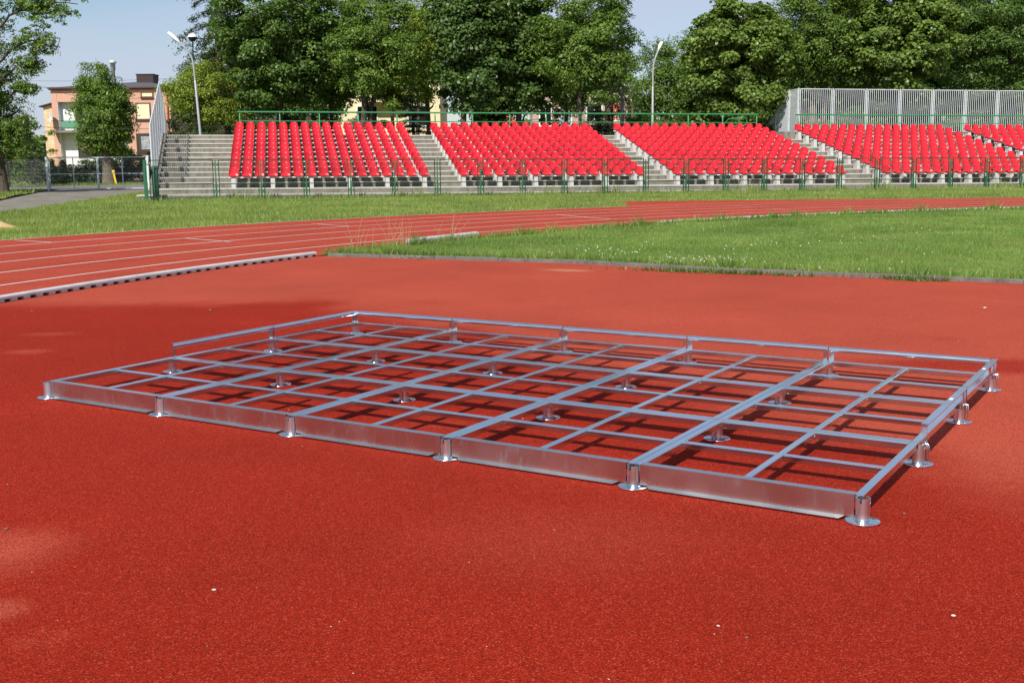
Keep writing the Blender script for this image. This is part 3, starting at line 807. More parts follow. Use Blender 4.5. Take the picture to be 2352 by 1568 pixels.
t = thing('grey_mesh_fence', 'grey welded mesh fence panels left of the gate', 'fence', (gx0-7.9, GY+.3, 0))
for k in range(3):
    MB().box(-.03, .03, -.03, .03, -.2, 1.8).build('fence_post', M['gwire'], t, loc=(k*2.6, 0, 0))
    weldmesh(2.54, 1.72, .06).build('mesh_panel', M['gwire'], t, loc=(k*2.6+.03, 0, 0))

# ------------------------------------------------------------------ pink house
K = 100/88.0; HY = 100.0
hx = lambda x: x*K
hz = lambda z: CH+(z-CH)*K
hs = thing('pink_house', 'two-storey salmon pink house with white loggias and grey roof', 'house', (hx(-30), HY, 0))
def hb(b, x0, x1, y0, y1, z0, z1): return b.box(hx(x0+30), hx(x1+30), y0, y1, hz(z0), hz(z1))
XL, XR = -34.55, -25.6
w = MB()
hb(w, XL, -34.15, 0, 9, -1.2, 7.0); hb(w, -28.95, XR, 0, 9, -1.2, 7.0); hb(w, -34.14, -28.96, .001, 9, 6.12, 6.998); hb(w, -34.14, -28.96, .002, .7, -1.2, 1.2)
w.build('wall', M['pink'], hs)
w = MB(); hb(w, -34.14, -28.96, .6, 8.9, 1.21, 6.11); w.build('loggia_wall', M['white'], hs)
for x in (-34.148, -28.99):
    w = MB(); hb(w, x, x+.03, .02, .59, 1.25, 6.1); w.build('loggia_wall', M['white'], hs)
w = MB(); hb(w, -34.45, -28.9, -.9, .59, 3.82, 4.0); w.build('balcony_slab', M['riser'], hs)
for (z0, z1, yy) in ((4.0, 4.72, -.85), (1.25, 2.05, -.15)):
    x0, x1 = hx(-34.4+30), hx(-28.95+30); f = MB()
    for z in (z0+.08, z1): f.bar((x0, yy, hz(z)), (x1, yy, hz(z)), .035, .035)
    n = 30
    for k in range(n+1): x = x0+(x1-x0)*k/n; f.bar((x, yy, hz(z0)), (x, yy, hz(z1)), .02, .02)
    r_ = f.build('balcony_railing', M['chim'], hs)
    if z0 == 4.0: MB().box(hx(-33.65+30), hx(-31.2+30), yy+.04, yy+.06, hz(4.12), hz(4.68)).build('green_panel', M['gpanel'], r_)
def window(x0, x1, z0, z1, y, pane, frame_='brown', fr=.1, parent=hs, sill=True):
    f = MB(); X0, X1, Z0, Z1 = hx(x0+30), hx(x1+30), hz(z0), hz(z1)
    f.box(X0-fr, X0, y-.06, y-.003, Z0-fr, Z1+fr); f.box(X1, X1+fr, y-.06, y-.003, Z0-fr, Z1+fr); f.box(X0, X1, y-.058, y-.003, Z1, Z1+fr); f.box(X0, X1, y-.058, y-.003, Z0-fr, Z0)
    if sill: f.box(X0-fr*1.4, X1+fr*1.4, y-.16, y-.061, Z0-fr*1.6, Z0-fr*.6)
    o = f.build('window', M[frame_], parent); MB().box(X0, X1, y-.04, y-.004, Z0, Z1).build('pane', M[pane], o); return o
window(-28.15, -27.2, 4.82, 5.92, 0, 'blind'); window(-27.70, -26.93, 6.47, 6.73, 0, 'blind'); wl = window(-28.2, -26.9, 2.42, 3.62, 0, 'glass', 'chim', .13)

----

*Given exercise:* Restate each line from the start of the listing through the line bearing "loc=(k*2.6+.03, 0, 0))" word for word. Drop the pictures.

*Output for this exercise:*
Keep writing the Blender script for this image. This is part 3, starting at line 807. More parts follow. Use Blender 4.5. Take the picture to be 2352 by 1568 pixels.
t = thing('grey_mesh_fence', 'grey welded mesh fence panels left of the gate', 'fence', (gx0-7.9, GY+.3, 0))
for k in range(3):
    MB().box(-.03, .03, -.03, .03, -.2, 1.8).build('fence_post', M['gwire'], t, loc=(k*2.6, 0, 0))
    weldmesh(2.54, 1.72, .06).build('mesh_panel', M['gwire'], t, loc=(k*2.6+.03, 0, 0))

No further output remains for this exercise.